Senator Chuck Grassley, Republican of Iowa, says SEC may have destroyed documents
“From what I’ve seen, it looks as if the SEC might have sanctioned some level of case-related document destruction,” said Sen. Chuck Grassley, Republican of Iowa, in a letter to the agency’s chairman, Mary Schapiro.
“It doesn’t make sense that an agency responsible for investigations would want to get rid of potential evidence. If these charges are true, the agency needs to explain why it destroyed documents, how many documents it destroyed over what timeframe, and to what extent its actions were consistent with the law.”
Agency staff “destroyed over 9,000 files” related to preliminary agency investigations, according to a letter sent in July to Grassley, the top Republican on the Senate Judiciary Committee, and obtained by MarketWatch.
The allegations were made by SEC enforcement attorney, Darcy Flynn, in a letter to Grassley.
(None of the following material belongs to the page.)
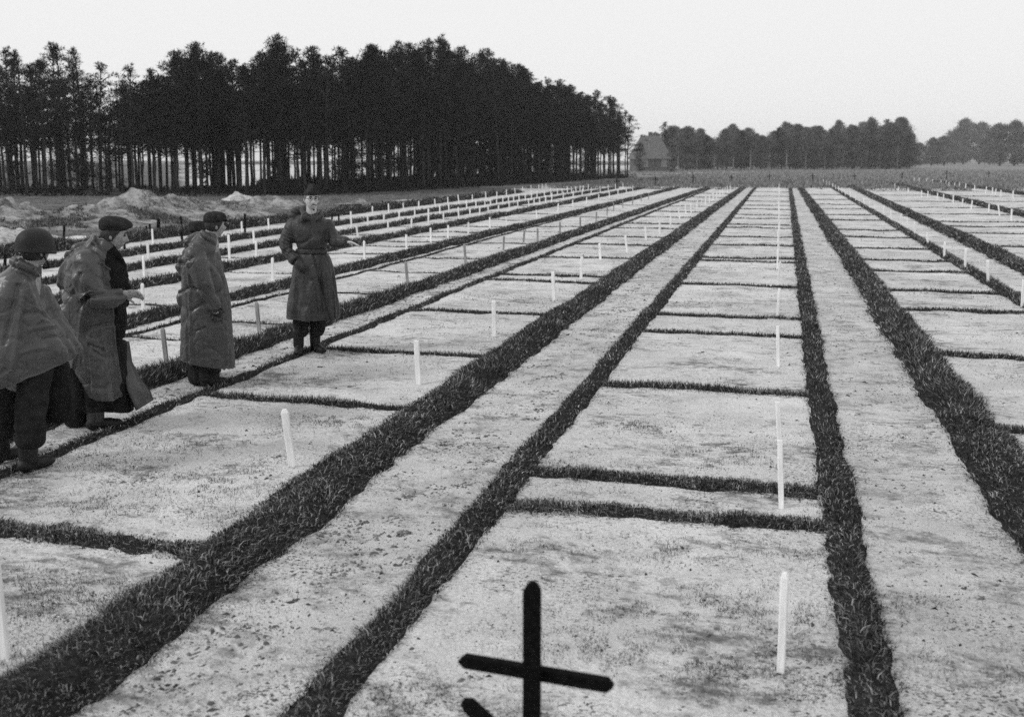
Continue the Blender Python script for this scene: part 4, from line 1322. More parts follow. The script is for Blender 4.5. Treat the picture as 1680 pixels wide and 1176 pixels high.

Flynn is a current employee, and according to the letter, received a bonus for his past year’s work.
Flynn alleges the SEC destroyed files related to matters being examined in important cases such as Bernard Madoff and a $50 billion Ponzi scheme he operated as well as an investigation involving Goldman Sachs Group Inc. trading in American International Group credit-default swaps in 2009.
Flynn also alleged that the agency destroyed documents and information collected for preliminary investigations at Wells Fargo, Bank of America,, Citigroup, Credit Suisse, Deutsche Bank, Morgan Stanley, and the now-bankrupt Lehman Brothers.
The letter goes into particular detail about Deutsche Bank, the former employer of current SEC enforcement chief Robert Khuzami as well as former enforcement chiefs Gary Lynch and Richard Walker.
The allegations that the SEC destroyed documents were first reported by the Rolling Stone magazine in a report Wednesday.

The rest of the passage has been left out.